Task prompt. Do not repeat pictures. Repeat exactly the lines of the listing below from its first line through the line with "3, 'Y')), pg, bevel=.003)".

Scene modeling code data

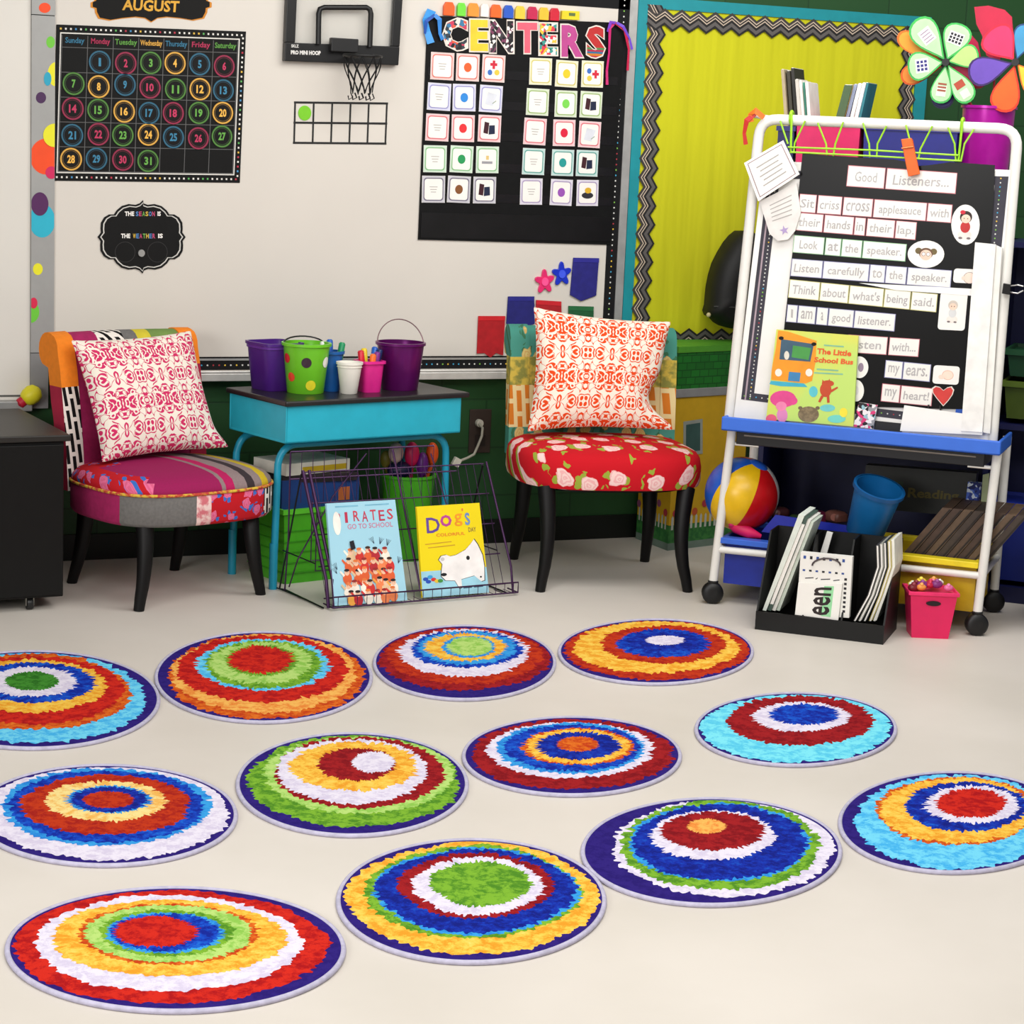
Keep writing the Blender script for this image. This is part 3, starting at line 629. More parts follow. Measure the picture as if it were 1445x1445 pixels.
for lb, c, cx, cy, r in (('pink flower shaped magnet left of the blue one', (225, 45, 110), 303, 160, .034), ('blue flower shaped magnet beside the pink one', (25, 50, 190), 370, 130, .034)):
    c0 = WALL.px(*z6(cx, cy), .03); t = rootat('flower_magnet', lb, 'magnet', WALL, c0, .022, 'flower magnets on the whiteboard')
    P = [(c0[0]+r*(1+.32*math.cos(5*a))*math.cos(a+.4), c0[1]+1.15*r*(1+.32*math.cos(5*a))*math.sin(a+.4)) for a in [2*math.pi*i/50 for i in range(50)]]
    part('petals', MB(M(c, .35)).poly(WALL, P, .0205, .03), t, bevel=.002); part('centre', MB(M(tuple(min(255, v+40) for v in c), .35)).ell(WALL, c0, r*.45, r*.5, .03, .034, 20), t)

# outlet
pa = WALL.px(660, 639); pb = WALL.px(693, 577)
ou = rootat('wall_outlet', 'dark brown outlet plate on the green wall right of the teal desk', 'outlet', WALL, pa, 0)
part('cover_plate', MB(M((58, 46, 40), .5)).fbox(WALL, pa[0], pb[0], pa[1], pb[1], 0, .008), ou, bevel=.002)
part('socket', MB(M((40, 32, 28), .5)).fbox(WALL, pa[0]+.025, pb[0]-.025, pa[1]+.03, pa[1]+.075, .008, .011), ou)
pg = thing('power_plug', 'white plug with grey cord and white end block at the wall outlet', 'plug', WALL.w(*WALL.px(676, 597), .012))
part('plug_body', MB(M((205, 200, 185), .5)).ell(WALL, WALL.px(676, 597, .02), .015, .016, .0115, .035, 20), pg, bevel=.002)
CP = [(676, 598, .035), (681, 604, .07), (680, 615, .09), (674, 630, .09), (669, 641, .09), (660, 646, .09), (650, 650, .09)]
part('cord', MB(M((175, 170, 155), .6)).tube([WALL.w(*WALL.px(x, y, d), d) for x, y, d in CP], .0055, 8), pg, smooth=True)
part('end_block', MB(M((215, 210, 195), .5)).box(WALL.w(*WALL.px(644, 652, .09), .09), (.032, .022, .035), 0, Matrix.Rotation(.5, 3, 'Y')), pg, bevel=.003)

# bulletin board
bx0 = 3.99; bx1 = 5.409; bz1 = 2.243; bz0 = W(1000, 493).z
bb = thing('bulletin_board', 'lime yellow bulletin board with teal frame and zigzag border', 'bulletin board', ((bx0+bx1)/2, 0, bz0))
def fabric_mat():
    ma, nt, b = newmat('lime_fabric', .85, 0, .15); o, v = objxyz(nt)
    mp = nn(nt, 'ShaderNodeMapping'); mp.inputs['Scale'].default_value = (9, 1, .8); nt.links.new(v, mp.inputs[0]); no = nn(nt, 'ShaderNodeTexNoise'); no.inputs['Scale'].default_value = 1.2; nt.links.new(mp.outputs[0], no.inputs['Vector'])
    bp = nn(nt, 'ShaderNodeBump'); bp.inputs['Strength'].default_value = .6; bp.inputs['Distance'].default_value = .03; nt.links.new(no.outputs['Fac'], bp.inputs['Height']); nt.links.new(bp.outputs['Normal'], b.inputs['Normal'])
    b.inputs['Base Color'].default_value = lin((200, 199, 36)); return ma
part('fabric', MB(fabric_mat()).fbox(WALL, bx0+.03, bx1-.03, bz0+.03, bz1-.03, 0, .012), bb)
mb = MB(M((24, 140, 150), .55, var=.06))
tw = .045
for q in ((bx0, bx0+tw, bz0, bz1), (bx1-tw*1.3, bx1, bz0, bz1), (bx0+tw, bx1-tw*1.3, bz1-tw, bz1), (bx0+tw, bx1-tw*1.3, bz0, bz0+.02)): mb.fbox(WALL, *q, 0, .02)
part('frame', mb, bb, 'teal painted frame')
def zig(mb, A, dirv, inw, L, wd, seedd=0):
    n = max(1, round(L/.078)); p = L/n; amp = .026
    layers = [(-.004, .008, (60, 56, 54)), (.008, .013, (196, 178, 158)), (.013, .020, (40, 38, 38)), (.020, .025, (196, 178, 158)), (.025, .036, (30, 29, 30)), (.036, .052, (92, 88, 86)), (.052, .062, (30, 29, 30))]
    for li, (o0, o1, c) in enumerate(layers):
        mb.use(M(c, .7, var=.03))
        for k in range(2*n):
            t0, t1 = k*p/2, (k+1)*p/2; z0 = (k % 2)*amp; z1_ = ((k+1) % 2)*amp
            P = [(t0, z0+o0), (t1, z1_+o0), (t1, z1_+o1), (t0, z0+o1)]
            mb.poly(WALL, [(A[0]+dirv[0]*a+inw[0]*b, A[1]+dirv[1]*a+inw[1]*b) for a, b in P], .0215+.0001*seedd)
mb = MB(); e = .043
zig(mb, (bx0+e, bz0+.02), (0, 1), (1, 0), bz1-bz0-.05, .07, 1); zig(mb, (bx0+e, bz1-tw), (1, 0), (0, -1), bx1-bx0-2*e, .07, 2)
zig(mb, (bx1-e-.014, bz1-tw), (0, -1), (-1, 0), bz1-bz0-.06, .07, 3); zig(mb, (bx0+e, bz0+.005), (1, 0), (0, 1), bx1-bx0-2*e, .07, 4)
part('zigzag_border', mb, bb, 'black, grey and tan zigzag paper border')
# ================================================================ RUGS
def rugmat(name, c1, c2, c3=None, s=34.):
    if name in _M: return _M[name]
    ma, nt, b = newmat(name, .95, 0, .05); o, v = objxyz(nt)
    n1 = nn(nt, 'ShaderNodeTexNoise'); n1.inputs['Scale'].default_value = s; n1.inputs['Detail'].default_value = 8; n1.inputs['Roughness'].default_value = .75; n1.inputs['Distortion'].default_value = .3; nt.links.new(v, n1.inputs['Vector'])
    rp = nn(nt, 'ShaderNodeValToRGB'); cr = rp.color_ramp; cr.elements[0].position = .43; cr.elements[0].color = lin(c2); cr.elements[1].position = .54; cr.elements[1].color = lin(c1)
    if c3: e = cr.elements.new(.72); e.color = lin(c3)
    nt.links.new(n1.outputs['Fac'], rp.inputs['Fac']); nt.links.new(rp.outputs['Color'], b.inputs['Base Color'])
    n2 = nn(nt, 'ShaderNodeTexNoise'); n2.inputs['Scale'].default_value = 420; nt.links.new(v, n2.inputs['Vector'])
    bp = nn(nt, 'ShaderNodeBump'); bp.inputs['Strength'].default_value = .5; bp.inputs['Distance'].default_value = .002; nt.links.new(n2.outputs['Fac'], bp.inputs['Height']); nt.links.new(bp.outputs['Normal'], b.inputs['Normal'])
    _M[name] = ma; return ma
RC = dict(navy=((50, 36, 125), (42, 28, 112)), red=((215, 45, 32), (172, 24, 28)), orange=((226, 108, 34), (196, 62, 26), (240, 140, 50)), peach=((250, 190, 95), (238, 140, 60)), yellow=((252, 205, 80), (240, 160, 45), (255, 225, 120)),
          green=((130, 185, 55), (80, 140, 40)), dgreen=((70, 145, 50), (45, 110, 35)), ltgreen=((190, 225, 125), (145, 200, 85)), blue=((25, 75, 200), (22, 40, 150), (40, 130, 225)), dblue=((26, 52, 175), (22, 34, 130), (30, 95, 205)), cyan=((60, 165, 235), (40, 130, 220)),
          sky=((120, 220, 250), (70, 180, 240)), aqua=((130, 235, 250), (90, 205, 240)), white=((240, 234, 248), (218, 208, 232)), crimson=((165, 34, 38), (130, 22, 30)), cream=((252, 228, 150), (245, 185, 90)), brick=((200, 60, 28), (165, 35, 28)))
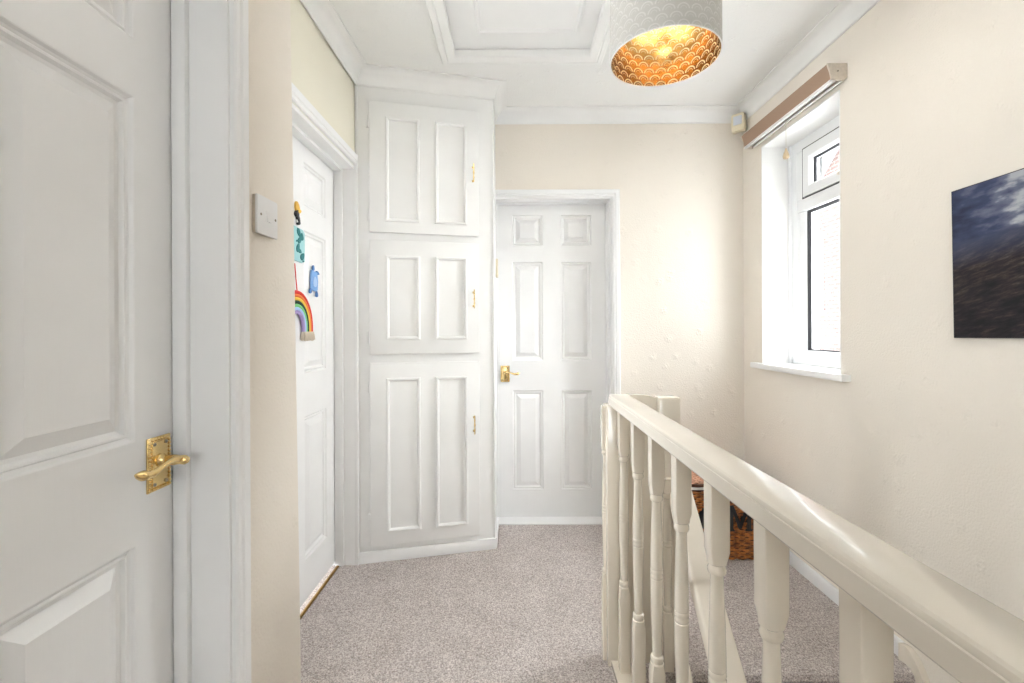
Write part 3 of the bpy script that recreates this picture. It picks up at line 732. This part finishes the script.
# nosing of the landing reaching over to the stairwell edge is part of the flight; white strings each side
def string(x0, x1, lift, name, ytop):
    pts = [(ytop, .0), (ytop, .058)]
    for i in range(8):
        t = i / 7; pts.append((ytop - .03 - .09 * t, .058 + (lift - .03) * math.sin(t * PI) * .0 - .11 * t ** 1.8 + .006))
    yb = STAIR_Y - GO * 12.6
    pts += [(yb, pts[-1][1] - (pts[-1][0] - yb)), (yb, ZLOW), (yb + .12, ZLOW), (ytop, -.30)]
    s_ = MB(); s_.prism(pts, 0, x1 - x0, Frame((x0, 0, 0), (0, 1, 0), (1, 0, 0)), bevel=.002); return s_.build(name, M['spindle'], stairs)
string(XR - .024, XR - .001, .12, 'wall_string', STAIR_Y + .04)
string(.560, .586, .12, 'outer_string', STAIR_Y - .0)

sr = empty('stair_handrail', (.575, 1.6, 0)); tag(sr, 'plain ivory stair handrail sloping down from the newel post at stairhead', 'handrail')
m = MB(); m.box(.508, .583, 1.618, 1.693, -.25, .938, bevel=.005); nw2 = m.build('newel_post', M['spindle'], sr)
spindle_mesh(.532, 1.612, 0.0, .66, s=.0165, zs=(.437, .21, .60)).build('half_baluster', M['spindle'], nw2)
FD = Frame((.535, 1.618, .645), (1, 0, 0), (0, -.707, -.707), (0, -.707, .707))
m = MB(); m.prism([(0, -.038), (0, -.010), (.004, -.003), (.012, 0), (.068, 0), (.076, -.003), (.080, -.010), (.080, -.038)], -.012, 3.0, FD); m.build('sloping_rail', M['rail'], sr, smooth=60)
m = MB(); m.box(.490, .559, -.60, -.53, ZLOW, -1.36, bevel=.005); m.build('newel_post', M['spindle'], sr)

# ------------------------------------------------------------------ wicker basket by the end wall
bk = empty('wicker_basket', (1.075, 2.54, 0)); tag(bk, 'brown wicker basket with black lettering and lid, below the window', 'basket')
BX0, BX1, BY0, BY1, BH = .835, 1.315, 2.34, 2.74, .372
def rect_path(ins, z, n, amp=0, phase=0, count=0, rc=.03):
    x0, x1, y0, y1 = BX0 + ins, BX1 - ins, BY0 + ins, BY1 - ins
    pts = []
    segs = [((x0 + rc, y0), (x1 - rc, y0), (0, -1)), ((x1, y0 + rc), (x1, y1 - rc), (1, 0)), ((x1 - rc, y1), (x0 + rc, y1), (0, 1)), ((x0, y1 - rc), (x0, y0 + rc), (-1, 0))]
    cum = 0
    for a_, b, nn in segs:
        L_ = math.hypot(b[0] - a_[0], b[1] - a_[1]); k = max(2, int(L_ / .0095))
        for i in range(k + 1):
            t = i / k; o = amp * math.sin((cum + L_ * t) * PI / .026 + phase)
            pts.append(Vector((a_[0] + (b[0] - a_[0]) * t + nn[0] * o, a_[1] + (b[1] - a_[1]) * t + nn[1] * o, z)))
        cum += L_
    return pts
m = MB()
rows = 25
for r in range(rows):
    z = .012 + r * (BH - .02) / rows
    ins = .022 * (1 - r / rows)
    m.tube(rect_path(ins, z, 0, .0056, PI * (r % 2)), .0060, 6, closed=True)
basket = m.build('basket_body', M['wicker'], bk, smooth=60)
m = MB(); m.box(BX0 + .028, BX1 - .028, BY0 + .028, BY1 - .028, .006, BH - .005); m.build('inner_wall', M['wicker_dark'], bk)
m = MB(); m.tube(rect_path(-.002, BH + .002, 0), .008, 8, closed=True); m.build('cloth_trim', M['cloth'], bk)
m = MB(); m.tube(rect_path(-.004, BH + .016, 0, .002, 0), .008, 8, closed=True); ldb = m.build('lid_border', M['wicker_dark'], bk)
m = MB()
k = 34
for i in range(k):
    y = BY0 + .004 + (BY1 - BY0 - .008) * (i + .5) / k
    pts = []
    for q in range(52):
        x = BX0 + .004 + (BX1 - BX0 - .008) * q / 51
        pts.append((x, y, BH + .024 + .004 * math.sin(q * PI / 2 + PI * (i % 2)) + .012 * math.sin(PI * q / 51) * math.sin(PI * (i + .5) / k)))
    m.tube(pts, .0066, 6)
m.build('lid', M['wicker_lid'], bk, smooth=60)
m = MB(); m.box(BX0 + .003, BX1 - .003, BY0 + .003, BY1 - .003, BH + .008, BH + .02); m.build('lid_backing', M['wicker_dark'], bk)
# black letters on the front
FL = Frame((0, BY0 + .004, .158), (1, 0, 0), (0, -1, 0)); LT, LHt = .026, .13
def letter(polys):
    m = MB()
    for p in polys: m.prism(p, -.004, .009, FL, bevel=.001)
    o = m.build('letter', M['black'], basket); o['label'] = 'black letter'; return o
x = 1.077; W_ = .122
sw = .017; hh = LHt
letter([[(x, 0), (x + .032, 0), (x + .032, .008), (x + .008 + sw, .010), (x + .008 + sw, hh * .74), (x + W_ / 2 - .006, .012), (x + W_ / 2 + .006, .012), (x + W_ - .008 - sw, hh * .74), (x + W_ - .008 - sw, .010), (x + W_ - .032, .008), (x + W_ - .032, 0), (x + W_, 0), (x + W_, .008), (x + W_ - .008, .010), (x + W_ - .008, hh - .010), (x + W_, hh - .008), (x + W_, hh), (x + W_ - .027, hh), (x + W_ / 2, hh * .34), (x + .027, hh), (x, hh), (x, hh - .008), (x + .008, hh - .010), (x + .008, .010), (x, .008)]])
ox, oz = .989, LHt / 2
m = MB(); N = 28
ring = []
for i in range(N + 1):
    t = 2 * PI * i / N
    co, so = math.cos(t), math.sin(t)
    ring.append([FL(ox + .058 * co, -.004, oz + .066 * so), FL(ox + .058 * co, .009, oz + .066 * so), FL(ox + .032 * co, .009, oz + .046 * so), FL(ox + .032 * co, -.004, oz + .046 * so)])
m.rings(ring, caps=False); o = m.build('letter', M['black'], basket); o['label'] = 'black letter'

# ------------------------------------------------------------------ decorations on the alcove door
XD = -.894
FDo = Frame((XD, 0, 0), (0, 1, 0), (1, 0, 0))
# rainbow
rh = empty('rainbow_hanging', (XD, 1.975, 1.18)); tag(rh, 'rainbow cord wall hanging with white tassels, on red string', 'decoration')
RY, RZ = 1.900, 1.190
def arc(r, key):
    pts = [FDo(RY + r * math.cos(t), .010, RZ + r * 1.05 * math.sin(t)) for t in [PI * i / 24 for i in range(25)]]
    pts = [pts[0] - Vector((0, 0, .018))] + pts + [pts[-1] - Vector((0, 0, .018))]
    m = MB(); m.tube(pts, .0078, 8); m.build('rainbow_cord', M[key], rh)
    return pts[0], pts[-1]
ends = []
for i, key in enumerate(('red', 'orange', 'yellow', 'dkgreen', 'green', 'paleblue', 'lilac')):
    ends += list(arc(.138 - .0128 * i, key))
m = MB(); m.tube([FDo(RY + .008, .009, RZ + .148), FDo(RY + .004, .006, RZ + .20), FDo(RY - .001, .004, RZ + .262)], .0022, 6); o = m.build('hanging_string', M['red'], rh)
m = MB()
for e in ends:
    for k in range(9):
        a_ = 2 * PI * k / 9
        q = e + Vector((.007 * math.cos(a_) + .002, .005 * math.sin(a_), 0))
        m.tube([q, q + Vector((.003 * math.cos(a_), .006 * math.sin(a_), -.016)), q + Vector((.004 * math.cos(a_) + .001, .010 * math.sin(a_) + random.uniform(-.003, .003), -.034 - random.uniform(0, .006)))], [.0026, .0028, .0016], 5)
o = m.build('tassel', M['natural'], rh); o['label'] = 'off white cotton tassels'; o['kind'] = 'stuff'
# teal plaque
tp = empty('teal_plaque', (XD, 1.98, 1.47)); tag(tp, 'pale teal felt plaque with dark leaf shapes on the alcove door', 'decoration')
m = MB(); m.prism([(1.885, 1.465), (1.962, 1.462), (1.986, 1.470), (1.988, 1.590), (1.970, 1.602), (1.885, 1.606)], .0005, .006, FDo, bevel=.001); m.build('backing', M['teal'], tp)
def leaf(cy, cz, l, w_, ang, key='dkteal'):
    pts = []
    for i in range(12):
        t = 2 * PI * i / 12; a_ = l * math.cos(t); b = w_ * math.sin(t) * (1 - .35 * math.cos(t))
        pts.append((cy + a_ * math.cos(ang) - b * math.sin(ang), cz + a_ * math.sin(ang) + b * math.cos(ang)))
    return pts
m_list = [(1.930, 1.583, .020, .012, -.9), (1.938, 1.556, .020, .010, .8), (1.958, 1.572, .016, .011, 1.7), (1.922, 1.520, .020, .012, 1.2), (1.940, 1.508, .012, .008, -.4), (1.962, 1.490, .020, .013, .7), (1.915, 1.548, .008, .004, .4), (1.920, 1.597, .005, .004, 0), (1.970, 1.470, .006, .004, 0)]
for q in m_list:
    m = MB(); m.prism(leaf(*q), .0055, .009, FDo); m.build('leaf_shape', M['dkteal'], tp)
# yellow and black ornament
yb_ = empty('yellow_ornament', (XD, 1.96, 1.62)); tag(yb_, 'small yellow and black felt ornament topmost on the alcove door', 'decoration')
m = MB(); m.prism(leaf(1.918, 1.688, .022, .016, 1.9), .0005, .010, FDo, bevel=.001); m.build('yellow_piece', M['amber'], yb_)
m = MB(); m.prism(leaf(1.930, 1.672, .014, .008, .3), .006, .013, FDo, bevel=.001); m.build('amber_wing', M['yellow'], yb_)
m = MB(); m.prism(leaf(1.914, 1.660, .016, .013, 1.2), .0005, .012, FDo, bevel=.001); m.prism(leaf(1.924, 1.640, .017, .008, -1.0), .0005, .012, FDo, bevel=.001); m.prism(leaf(1.928, 1.622, .010, .006, .4), .0005, .012, FDo, bevel=.001); m.build('black_piece', M['black'], yb_)
m = MB(); m.prism(leaf(1.930, 1.634, .016, .011, 1.0), .0005, .007, FDo, bevel=.001); m.build('white_piece', M['felt_white'], yb_)
# blue turtle
bt = empty('blue_turtle', (XD, 2.08, 1.36)); tag(bt, 'light blue felt turtle shape on the alcove door right of the rainbow', 'decoration')
m = MB(); m.prism([(2.047, 1.362), (2.060, 1.356), (2.095, 1.352), (2.112, 1.360), (2.116, 1.400), (2.108, 1.440), (2.050, 1.444), (2.044, 1.400)], .0005, .009, FDo, bevel=.0015); m.build('shell', M['ltblue'], bt)
m = MB(); m.prism(leaf(2.080, 1.395, .024, .018, 1.57), .0085, .011, FDo); m.build('shell_patch', M['paleblue'], bt)
for q in ((2.073, 1.456, .012, .008, 1.57), (2.118, 1.438, .016, .007, -.3), (2.043, 1.352, .012, .009, 1.2), (2.108, 1.342, .014, .009, 1.7)):
    m = MB(); m.prism(leaf(*q), .0005, .008, FDo, bevel=.001); m.build('flipper' if q[1] < 1.45 else 'head', M['midblue'], bt)

# ------------------------------------------------------------------ neighbouring house seen through the glass
NX = 6.0
nh = empty('brick_house', (NX, 9, -2.7)); tag(nh, 'pale brick house with white window outside the landing window', 'house')
m = MB(); FN = Frame((NX, 0, 0), (0, 1, 0), (1, 0, 0))
gab = lambda y: 4.46 + .84 * (8.53 - y)      # verge of the gable, falling away to the far eave
ny = lambda y: gab(8.2) - 1.2 * (8.2 - y)
m.prism([(6.6, -2.7), (11.5, -2.7), (11.5, gab(11.5)), (8.2, gab(8.2)), (6.6, ny(6.6))], 0, 5, FN); m.build('wall', M['brick'], nh)
m = MB(); sl = [(11.8, gab(11.8)), (8.2, gab(8.2)), (6.3, ny(6.3)), (6.3, ny(6.3) + .15), (8.2, gab(8.2) + .16), (11.8, gab(11.8) + .12)]
m.prism(sl, -.15, 5.2, FN); m.build('roof', M['slate'], nh)
m = MB(); m.prism([(8.98, 1.5), (10.2, 1.5), (10.2, 2.9), (8.98, 2.9)], -.06, .02, FN); m.box(8.9, 10.3, -.10, .02, 1.44, 1.5, FN); m.box(8.9, 10.3, -.08, .02, 2.9, 3.02, FN); wf = m.build('window', M['upvc'], nh)
m = MB(); m.box(9.08, 9.55, -.07, -.05, 1.6, 2.45, FN); m.box(9.65, 10.1, -.07, -.05, 1.6, 2.45, FN); m.box(9.08, 10.1, -.07, -.05, 2.55, 2.82, FN); m.build('pane', M['lens'], wf)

Written solution.
Keep writing the Blender script for this image. This is part 3, starting at line 629. More parts follow. Measure the picture as if it were 1445x1445 pixels.
for lb, c, cx, cy, r in (('pink flower shaped magnet left of the blue one', (225, 45, 110), 303, 160, .034), ('blue flower shaped magnet beside the pink one', (25, 50, 190), 370, 130, .034)):
    c0 = WALL.px(*z6(cx, cy), .03); t = rootat('flower_magnet', lb, 'magnet', WALL, c0, .022, 'flower magnets on the whiteboard')
    P = [(c0[0]+r*(1+.32*math.cos(5*a))*math.cos(a+.4), c0[1]+1.15*r*(1+.32*math.cos(5*a))*math.sin(a+.4)) for a in [2*math.pi*i/50 for i in range(50)]]
    part('petals', MB(M(c, .35)).poly(WALL, P, .0205, .03), t, bevel=.002); part('centre', MB(M(tuple(min(255, v+40) for v in c), .35)).ell(WALL, c0, r*.45, r*.5, .03, .034, 20), t)

# outlet
pa = WALL.px(660, 639); pb = WALL.px(693, 577)
ou = rootat('wall_outlet', 'dark brown outlet plate on the green wall right of the teal desk', 'outlet', WALL, pa, 0)
part('cover_plate', MB(M((58, 46, 40), .5)).fbox(WALL, pa[0], pb[0], pa[1], pb[1], 0, .008), ou, bevel=.002)
part('socket', MB(M((40, 32, 28), .5)).fbox(WALL, pa[0]+.025, pb[0]-.025, pa[1]+.03, pa[1]+.075, .008, .011), ou)
pg = thing('power_plug', 'white plug with grey cord and white end block at the wall outlet', 'plug', WALL.w(*WALL.px(676, 597), .012))
part('plug_body', MB(M((205, 200, 185), .5)).ell(WALL, WALL.px(676, 597, .02), .015, .016, .0115, .035, 20), pg, bevel=.002)
CP = [(676, 598, .035), (681, 604, .07), (680, 615, .09), (674, 630, .09), (669, 641, .09), (660, 646, .09), (650, 650, .09)]
part('cord', MB(M((175, 170, 155), .6)).tube([WALL.w(*WALL.px(x, y, d), d) for x, y, d in CP], .0055, 8), pg, smooth=True)
part('end_block', MB(M((215, 210, 195), .5)).box(WALL.w(*WALL.px(644, 652, .09), .09), (.032, .022, .035), 0, Matrix.Rotation(.5, 3, 'Y')), pg, bevel=.003)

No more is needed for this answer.